▶ _DIRECTION_
Begin at the line containing "by 900 pixels." in the entries below and end at the line containing "q.build('pipe_supports', M['dark'], gb)"; transcribe that range exactly and nothing outside it.

▶ _EXERCISE MATERIAL_
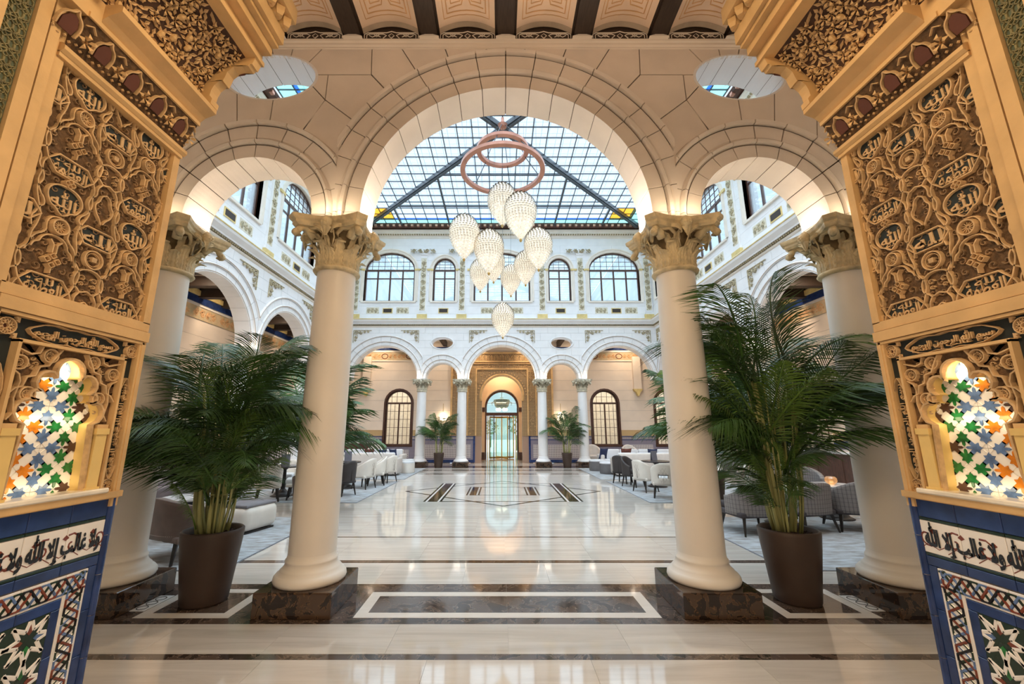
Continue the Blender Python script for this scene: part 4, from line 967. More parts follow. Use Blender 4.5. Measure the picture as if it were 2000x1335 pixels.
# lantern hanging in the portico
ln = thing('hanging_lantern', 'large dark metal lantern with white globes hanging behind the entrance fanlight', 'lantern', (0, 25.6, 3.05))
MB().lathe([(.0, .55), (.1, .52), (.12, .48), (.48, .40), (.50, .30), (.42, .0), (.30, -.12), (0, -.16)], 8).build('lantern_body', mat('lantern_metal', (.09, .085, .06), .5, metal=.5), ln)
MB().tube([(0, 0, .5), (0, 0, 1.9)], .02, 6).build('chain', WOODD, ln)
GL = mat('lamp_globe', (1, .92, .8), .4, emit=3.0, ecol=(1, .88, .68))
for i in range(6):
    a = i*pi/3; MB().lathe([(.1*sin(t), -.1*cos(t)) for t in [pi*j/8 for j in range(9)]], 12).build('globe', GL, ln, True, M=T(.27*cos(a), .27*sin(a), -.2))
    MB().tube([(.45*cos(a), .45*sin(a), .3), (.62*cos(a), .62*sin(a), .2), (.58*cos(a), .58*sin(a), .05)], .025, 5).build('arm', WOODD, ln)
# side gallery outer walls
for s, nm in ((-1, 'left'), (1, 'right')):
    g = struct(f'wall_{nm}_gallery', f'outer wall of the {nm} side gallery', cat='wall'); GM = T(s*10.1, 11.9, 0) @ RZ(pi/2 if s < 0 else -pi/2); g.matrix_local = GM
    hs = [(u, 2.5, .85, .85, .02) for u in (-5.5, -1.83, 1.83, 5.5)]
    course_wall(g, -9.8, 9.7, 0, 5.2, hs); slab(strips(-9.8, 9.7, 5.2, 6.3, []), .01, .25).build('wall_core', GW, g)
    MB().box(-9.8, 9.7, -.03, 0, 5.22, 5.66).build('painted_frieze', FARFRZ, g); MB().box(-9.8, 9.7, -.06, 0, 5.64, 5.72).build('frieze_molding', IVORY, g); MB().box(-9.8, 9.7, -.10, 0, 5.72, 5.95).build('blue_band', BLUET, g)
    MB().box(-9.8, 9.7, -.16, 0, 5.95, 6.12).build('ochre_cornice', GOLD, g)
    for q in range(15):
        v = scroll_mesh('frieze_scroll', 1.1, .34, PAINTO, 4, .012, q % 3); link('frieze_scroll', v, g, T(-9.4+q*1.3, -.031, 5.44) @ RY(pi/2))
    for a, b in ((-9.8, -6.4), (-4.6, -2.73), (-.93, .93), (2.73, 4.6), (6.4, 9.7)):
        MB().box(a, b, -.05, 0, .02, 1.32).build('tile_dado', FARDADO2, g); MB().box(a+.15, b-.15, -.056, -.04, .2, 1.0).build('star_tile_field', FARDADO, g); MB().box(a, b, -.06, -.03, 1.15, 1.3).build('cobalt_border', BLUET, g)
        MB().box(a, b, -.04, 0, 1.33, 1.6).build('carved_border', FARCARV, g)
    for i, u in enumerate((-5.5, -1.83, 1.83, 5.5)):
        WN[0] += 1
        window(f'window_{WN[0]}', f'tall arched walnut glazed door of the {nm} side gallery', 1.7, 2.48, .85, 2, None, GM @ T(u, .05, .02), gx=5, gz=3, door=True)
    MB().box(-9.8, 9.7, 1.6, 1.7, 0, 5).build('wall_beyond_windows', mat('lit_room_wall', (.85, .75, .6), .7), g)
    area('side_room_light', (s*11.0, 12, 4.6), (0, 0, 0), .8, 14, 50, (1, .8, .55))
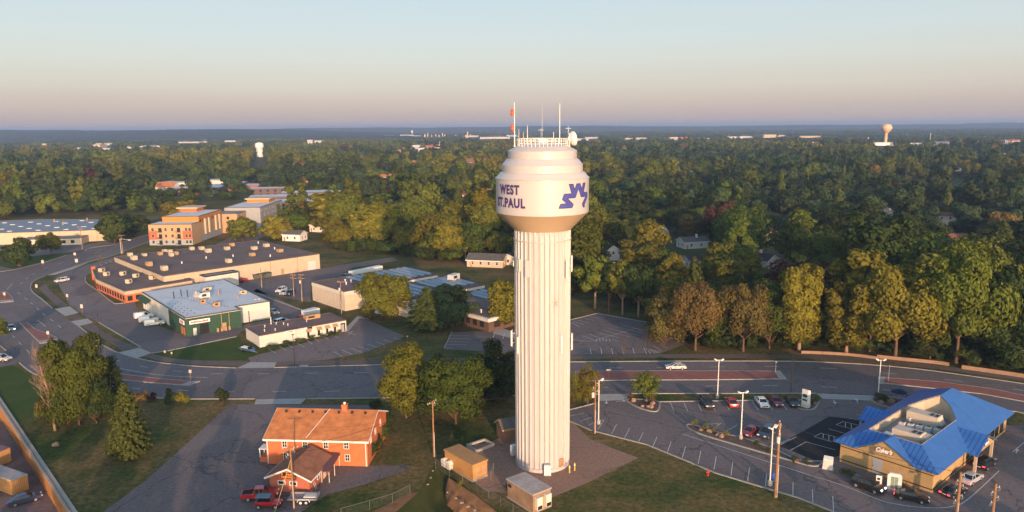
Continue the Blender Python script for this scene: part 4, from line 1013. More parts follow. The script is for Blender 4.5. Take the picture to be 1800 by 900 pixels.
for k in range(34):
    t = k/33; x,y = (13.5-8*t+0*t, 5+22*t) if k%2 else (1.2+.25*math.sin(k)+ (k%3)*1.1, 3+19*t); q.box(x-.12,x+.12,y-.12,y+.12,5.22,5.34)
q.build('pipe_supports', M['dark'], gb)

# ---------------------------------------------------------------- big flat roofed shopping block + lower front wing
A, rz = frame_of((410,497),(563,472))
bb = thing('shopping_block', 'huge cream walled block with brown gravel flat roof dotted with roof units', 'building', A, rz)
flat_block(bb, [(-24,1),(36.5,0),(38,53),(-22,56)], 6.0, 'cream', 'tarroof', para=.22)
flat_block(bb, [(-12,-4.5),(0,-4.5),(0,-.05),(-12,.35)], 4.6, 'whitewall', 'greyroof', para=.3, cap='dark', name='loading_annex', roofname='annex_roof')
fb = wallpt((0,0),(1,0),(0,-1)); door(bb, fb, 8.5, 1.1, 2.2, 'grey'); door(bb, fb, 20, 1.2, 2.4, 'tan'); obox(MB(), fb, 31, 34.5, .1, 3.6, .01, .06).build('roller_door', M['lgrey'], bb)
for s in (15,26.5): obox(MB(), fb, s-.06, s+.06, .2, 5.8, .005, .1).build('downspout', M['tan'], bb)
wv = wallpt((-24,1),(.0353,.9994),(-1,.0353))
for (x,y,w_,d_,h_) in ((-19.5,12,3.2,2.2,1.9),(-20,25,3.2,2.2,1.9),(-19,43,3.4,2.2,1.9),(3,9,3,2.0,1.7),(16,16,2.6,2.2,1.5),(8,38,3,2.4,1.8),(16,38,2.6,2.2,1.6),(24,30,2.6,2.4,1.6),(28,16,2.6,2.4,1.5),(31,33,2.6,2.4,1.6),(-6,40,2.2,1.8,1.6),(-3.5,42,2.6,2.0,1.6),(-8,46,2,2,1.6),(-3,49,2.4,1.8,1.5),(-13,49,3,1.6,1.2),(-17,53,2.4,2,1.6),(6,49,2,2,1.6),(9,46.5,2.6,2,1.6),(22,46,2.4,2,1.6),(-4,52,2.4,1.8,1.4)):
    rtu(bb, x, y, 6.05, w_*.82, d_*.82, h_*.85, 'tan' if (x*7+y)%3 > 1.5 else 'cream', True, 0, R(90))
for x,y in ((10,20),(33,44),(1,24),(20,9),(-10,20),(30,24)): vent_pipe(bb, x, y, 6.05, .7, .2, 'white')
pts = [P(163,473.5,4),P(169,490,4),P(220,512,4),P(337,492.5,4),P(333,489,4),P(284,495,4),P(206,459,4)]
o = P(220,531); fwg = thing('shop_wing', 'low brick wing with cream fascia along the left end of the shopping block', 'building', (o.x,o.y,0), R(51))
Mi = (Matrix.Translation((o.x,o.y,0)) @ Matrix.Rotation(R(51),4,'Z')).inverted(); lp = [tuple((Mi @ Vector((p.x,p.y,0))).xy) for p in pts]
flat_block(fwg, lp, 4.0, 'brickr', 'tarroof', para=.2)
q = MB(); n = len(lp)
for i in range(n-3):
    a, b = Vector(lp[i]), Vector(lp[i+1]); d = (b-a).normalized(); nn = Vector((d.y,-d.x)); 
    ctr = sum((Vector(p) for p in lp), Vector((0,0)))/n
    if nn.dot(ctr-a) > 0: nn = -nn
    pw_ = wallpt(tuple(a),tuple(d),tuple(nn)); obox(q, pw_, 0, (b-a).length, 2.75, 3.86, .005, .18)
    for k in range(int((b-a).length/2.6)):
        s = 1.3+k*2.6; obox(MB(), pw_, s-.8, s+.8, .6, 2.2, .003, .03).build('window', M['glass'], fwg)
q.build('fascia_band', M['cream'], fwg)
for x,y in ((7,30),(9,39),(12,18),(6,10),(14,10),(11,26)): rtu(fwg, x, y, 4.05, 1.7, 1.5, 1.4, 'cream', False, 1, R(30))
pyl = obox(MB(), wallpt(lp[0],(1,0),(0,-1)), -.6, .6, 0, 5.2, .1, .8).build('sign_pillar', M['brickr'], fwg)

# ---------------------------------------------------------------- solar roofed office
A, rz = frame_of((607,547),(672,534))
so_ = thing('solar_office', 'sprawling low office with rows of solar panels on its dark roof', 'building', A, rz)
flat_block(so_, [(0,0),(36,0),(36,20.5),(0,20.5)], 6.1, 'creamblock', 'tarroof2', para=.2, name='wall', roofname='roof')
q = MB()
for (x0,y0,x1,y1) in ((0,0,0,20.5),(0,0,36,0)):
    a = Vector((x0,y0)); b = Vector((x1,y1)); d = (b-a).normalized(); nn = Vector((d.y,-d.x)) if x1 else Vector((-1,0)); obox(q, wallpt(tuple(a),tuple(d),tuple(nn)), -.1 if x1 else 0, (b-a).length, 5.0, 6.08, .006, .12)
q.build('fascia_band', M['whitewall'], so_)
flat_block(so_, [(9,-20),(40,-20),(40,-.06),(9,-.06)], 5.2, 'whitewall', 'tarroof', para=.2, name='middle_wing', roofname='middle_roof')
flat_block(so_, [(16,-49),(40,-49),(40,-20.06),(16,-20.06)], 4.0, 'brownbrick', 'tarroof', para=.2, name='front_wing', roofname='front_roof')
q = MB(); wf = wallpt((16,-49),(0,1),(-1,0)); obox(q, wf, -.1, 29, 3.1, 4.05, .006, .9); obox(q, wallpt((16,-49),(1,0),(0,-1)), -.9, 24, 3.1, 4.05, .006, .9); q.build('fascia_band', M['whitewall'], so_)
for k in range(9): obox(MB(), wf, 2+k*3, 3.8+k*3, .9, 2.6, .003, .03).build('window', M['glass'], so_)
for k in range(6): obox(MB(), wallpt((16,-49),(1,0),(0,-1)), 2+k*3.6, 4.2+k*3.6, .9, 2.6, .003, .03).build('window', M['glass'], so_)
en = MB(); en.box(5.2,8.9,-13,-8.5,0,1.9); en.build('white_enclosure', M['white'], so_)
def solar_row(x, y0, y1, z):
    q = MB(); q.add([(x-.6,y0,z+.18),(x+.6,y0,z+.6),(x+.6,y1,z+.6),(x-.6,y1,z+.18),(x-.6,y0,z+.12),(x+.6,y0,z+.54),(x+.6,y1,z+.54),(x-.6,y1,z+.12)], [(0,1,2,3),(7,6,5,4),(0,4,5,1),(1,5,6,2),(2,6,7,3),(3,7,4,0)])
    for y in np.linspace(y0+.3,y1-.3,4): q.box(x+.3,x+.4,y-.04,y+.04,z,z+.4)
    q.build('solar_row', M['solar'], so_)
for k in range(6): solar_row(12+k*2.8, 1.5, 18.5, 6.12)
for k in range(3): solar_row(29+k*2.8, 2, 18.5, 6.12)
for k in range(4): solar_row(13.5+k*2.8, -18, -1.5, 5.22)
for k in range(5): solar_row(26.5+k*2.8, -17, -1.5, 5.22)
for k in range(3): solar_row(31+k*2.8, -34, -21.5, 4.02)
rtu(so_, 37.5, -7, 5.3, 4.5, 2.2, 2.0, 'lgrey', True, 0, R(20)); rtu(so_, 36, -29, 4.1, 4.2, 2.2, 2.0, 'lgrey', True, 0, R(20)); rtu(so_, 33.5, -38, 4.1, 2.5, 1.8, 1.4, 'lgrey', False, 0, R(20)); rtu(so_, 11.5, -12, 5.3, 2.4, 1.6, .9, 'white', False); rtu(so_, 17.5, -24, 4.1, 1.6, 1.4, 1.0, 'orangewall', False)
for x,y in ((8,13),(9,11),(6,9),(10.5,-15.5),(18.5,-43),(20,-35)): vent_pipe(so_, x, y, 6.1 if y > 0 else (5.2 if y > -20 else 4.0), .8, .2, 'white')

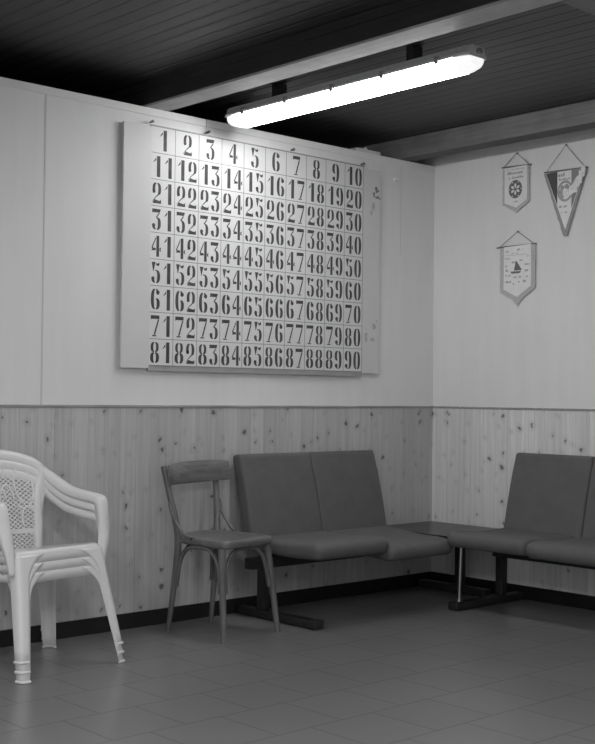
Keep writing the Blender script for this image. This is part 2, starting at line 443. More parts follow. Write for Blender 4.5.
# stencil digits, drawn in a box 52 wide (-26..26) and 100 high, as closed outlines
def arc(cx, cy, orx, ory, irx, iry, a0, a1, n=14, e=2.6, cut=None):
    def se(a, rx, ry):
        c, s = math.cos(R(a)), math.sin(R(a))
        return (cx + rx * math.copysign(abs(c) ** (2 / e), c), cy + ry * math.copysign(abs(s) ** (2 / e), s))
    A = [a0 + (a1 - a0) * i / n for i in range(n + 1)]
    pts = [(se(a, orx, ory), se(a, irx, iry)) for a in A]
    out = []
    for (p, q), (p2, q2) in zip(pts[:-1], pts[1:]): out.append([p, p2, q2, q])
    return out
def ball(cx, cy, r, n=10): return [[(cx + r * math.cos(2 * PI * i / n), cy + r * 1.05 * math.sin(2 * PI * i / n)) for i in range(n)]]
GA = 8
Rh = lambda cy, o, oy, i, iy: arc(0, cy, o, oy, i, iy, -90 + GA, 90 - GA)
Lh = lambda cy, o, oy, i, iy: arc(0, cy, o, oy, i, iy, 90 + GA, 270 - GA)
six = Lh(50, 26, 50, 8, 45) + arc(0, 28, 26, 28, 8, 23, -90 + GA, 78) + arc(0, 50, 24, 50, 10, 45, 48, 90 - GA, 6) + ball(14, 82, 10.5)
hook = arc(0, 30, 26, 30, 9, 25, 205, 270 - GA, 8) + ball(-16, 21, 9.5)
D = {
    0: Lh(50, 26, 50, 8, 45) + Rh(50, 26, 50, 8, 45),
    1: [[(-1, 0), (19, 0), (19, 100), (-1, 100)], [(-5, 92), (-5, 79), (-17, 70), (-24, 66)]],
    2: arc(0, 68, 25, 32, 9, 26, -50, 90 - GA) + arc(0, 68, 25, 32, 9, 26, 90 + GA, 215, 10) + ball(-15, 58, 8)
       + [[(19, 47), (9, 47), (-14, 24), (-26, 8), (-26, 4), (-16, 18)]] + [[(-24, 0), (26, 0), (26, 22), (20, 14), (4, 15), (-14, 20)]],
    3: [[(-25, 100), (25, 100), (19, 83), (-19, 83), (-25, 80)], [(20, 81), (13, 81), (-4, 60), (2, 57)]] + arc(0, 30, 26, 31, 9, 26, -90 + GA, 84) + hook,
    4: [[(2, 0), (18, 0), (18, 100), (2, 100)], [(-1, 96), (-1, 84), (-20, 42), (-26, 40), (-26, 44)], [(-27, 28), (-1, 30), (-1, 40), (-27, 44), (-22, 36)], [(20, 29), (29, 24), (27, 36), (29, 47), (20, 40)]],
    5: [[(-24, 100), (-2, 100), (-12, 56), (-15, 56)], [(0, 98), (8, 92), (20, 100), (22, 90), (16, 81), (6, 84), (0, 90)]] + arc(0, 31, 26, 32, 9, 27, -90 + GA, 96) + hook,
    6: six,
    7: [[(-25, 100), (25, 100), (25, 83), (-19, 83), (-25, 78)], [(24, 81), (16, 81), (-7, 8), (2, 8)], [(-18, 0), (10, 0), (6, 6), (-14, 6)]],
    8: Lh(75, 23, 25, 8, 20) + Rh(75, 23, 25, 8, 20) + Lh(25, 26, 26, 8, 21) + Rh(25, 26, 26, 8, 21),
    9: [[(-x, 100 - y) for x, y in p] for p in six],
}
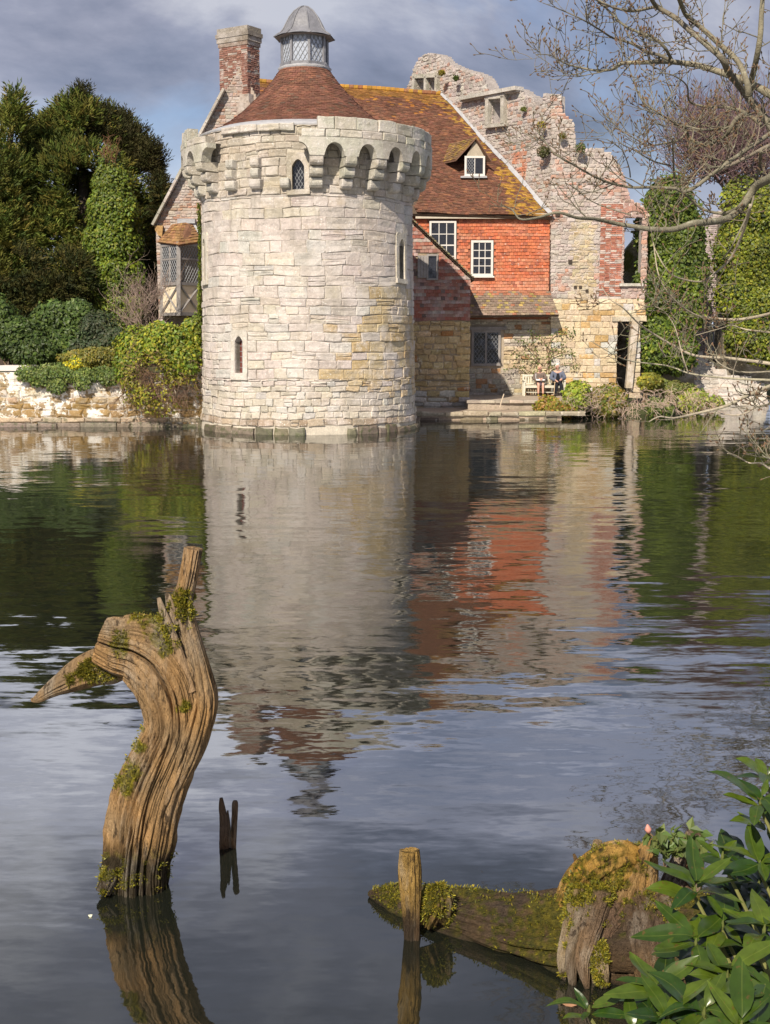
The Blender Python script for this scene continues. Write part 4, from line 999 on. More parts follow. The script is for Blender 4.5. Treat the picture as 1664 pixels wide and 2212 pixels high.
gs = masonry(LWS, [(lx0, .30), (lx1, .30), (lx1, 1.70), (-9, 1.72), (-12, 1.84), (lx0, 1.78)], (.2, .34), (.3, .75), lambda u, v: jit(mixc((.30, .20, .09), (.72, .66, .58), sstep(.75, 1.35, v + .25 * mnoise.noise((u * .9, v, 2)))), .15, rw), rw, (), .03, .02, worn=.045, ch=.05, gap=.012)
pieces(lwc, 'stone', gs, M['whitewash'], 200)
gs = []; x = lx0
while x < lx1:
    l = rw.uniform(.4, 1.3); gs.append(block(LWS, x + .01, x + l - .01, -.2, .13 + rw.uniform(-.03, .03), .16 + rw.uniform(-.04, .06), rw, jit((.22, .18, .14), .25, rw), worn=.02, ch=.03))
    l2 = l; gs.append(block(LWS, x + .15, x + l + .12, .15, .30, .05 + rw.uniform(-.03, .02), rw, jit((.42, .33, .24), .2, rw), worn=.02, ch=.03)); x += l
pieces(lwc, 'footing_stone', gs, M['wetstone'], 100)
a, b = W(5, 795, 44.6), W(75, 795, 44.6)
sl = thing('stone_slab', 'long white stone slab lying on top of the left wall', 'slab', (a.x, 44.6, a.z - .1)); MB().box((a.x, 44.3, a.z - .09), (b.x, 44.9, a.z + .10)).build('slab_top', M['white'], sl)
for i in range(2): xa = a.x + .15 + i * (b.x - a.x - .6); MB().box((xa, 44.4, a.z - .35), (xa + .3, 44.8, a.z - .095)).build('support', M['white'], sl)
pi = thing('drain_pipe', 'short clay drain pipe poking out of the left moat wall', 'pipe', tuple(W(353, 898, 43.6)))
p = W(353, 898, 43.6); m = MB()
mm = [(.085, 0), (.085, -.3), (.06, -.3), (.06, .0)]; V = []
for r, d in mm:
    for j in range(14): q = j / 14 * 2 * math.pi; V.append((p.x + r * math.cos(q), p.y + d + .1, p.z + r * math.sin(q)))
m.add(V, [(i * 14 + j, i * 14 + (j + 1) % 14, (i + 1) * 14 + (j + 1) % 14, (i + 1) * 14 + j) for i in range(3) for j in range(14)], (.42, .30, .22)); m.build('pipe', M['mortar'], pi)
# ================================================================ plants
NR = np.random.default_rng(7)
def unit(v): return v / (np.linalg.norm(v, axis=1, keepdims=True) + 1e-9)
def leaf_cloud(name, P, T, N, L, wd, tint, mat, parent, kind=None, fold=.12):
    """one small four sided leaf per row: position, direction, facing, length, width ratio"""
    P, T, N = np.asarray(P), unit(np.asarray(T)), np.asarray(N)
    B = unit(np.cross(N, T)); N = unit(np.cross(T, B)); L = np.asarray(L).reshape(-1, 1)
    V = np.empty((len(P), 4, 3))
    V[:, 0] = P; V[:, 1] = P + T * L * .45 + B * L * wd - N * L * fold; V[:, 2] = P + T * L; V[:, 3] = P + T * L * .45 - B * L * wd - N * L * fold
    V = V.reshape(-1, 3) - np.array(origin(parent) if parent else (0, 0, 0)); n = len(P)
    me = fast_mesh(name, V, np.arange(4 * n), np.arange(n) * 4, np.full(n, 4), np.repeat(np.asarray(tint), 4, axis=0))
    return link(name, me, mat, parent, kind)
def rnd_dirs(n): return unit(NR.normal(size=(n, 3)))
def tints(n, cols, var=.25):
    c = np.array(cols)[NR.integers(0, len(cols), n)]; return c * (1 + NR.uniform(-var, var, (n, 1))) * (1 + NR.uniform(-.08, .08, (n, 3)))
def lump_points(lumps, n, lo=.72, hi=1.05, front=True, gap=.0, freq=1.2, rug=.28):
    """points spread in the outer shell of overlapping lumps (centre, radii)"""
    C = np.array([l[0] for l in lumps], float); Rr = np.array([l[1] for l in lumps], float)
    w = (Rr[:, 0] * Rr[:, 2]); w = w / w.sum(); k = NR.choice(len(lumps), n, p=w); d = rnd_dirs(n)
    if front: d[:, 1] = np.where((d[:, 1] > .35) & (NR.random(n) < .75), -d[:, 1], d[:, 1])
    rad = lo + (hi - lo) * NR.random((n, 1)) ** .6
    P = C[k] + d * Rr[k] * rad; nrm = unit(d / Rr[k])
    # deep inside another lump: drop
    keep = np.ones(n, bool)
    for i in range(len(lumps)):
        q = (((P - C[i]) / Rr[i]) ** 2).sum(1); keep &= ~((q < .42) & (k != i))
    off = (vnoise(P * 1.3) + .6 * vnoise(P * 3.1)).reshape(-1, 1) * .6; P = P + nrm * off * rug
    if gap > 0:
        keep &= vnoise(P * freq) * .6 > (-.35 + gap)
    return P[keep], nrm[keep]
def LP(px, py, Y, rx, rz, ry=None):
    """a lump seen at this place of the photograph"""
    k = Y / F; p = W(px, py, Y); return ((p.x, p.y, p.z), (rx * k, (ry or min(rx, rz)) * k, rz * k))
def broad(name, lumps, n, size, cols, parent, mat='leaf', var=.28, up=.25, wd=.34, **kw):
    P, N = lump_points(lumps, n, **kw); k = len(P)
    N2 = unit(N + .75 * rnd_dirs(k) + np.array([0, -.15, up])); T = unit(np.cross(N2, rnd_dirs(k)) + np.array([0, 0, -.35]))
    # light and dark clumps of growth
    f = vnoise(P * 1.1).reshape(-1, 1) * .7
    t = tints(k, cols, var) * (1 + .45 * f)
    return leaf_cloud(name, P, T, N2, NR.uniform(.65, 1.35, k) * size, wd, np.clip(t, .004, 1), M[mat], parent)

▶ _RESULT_
Continue the Blender Python script for this scene: part 4, from line 1013. More parts follow. The script is for Blender 4.5. Take the picture to be 1800 by 900 pixels.
for k in range(34):
    t = k/33; x,y = (13.5-8*t+0*t, 5+22*t) if k%2 else (1.2+.25*math.sin(k)+ (k%3)*1.1, 3+19*t); q.box(x-.12,x+.12,y-.12,y+.12,5.22,5.34)
q.build('pipe_supports', M['dark'], gb)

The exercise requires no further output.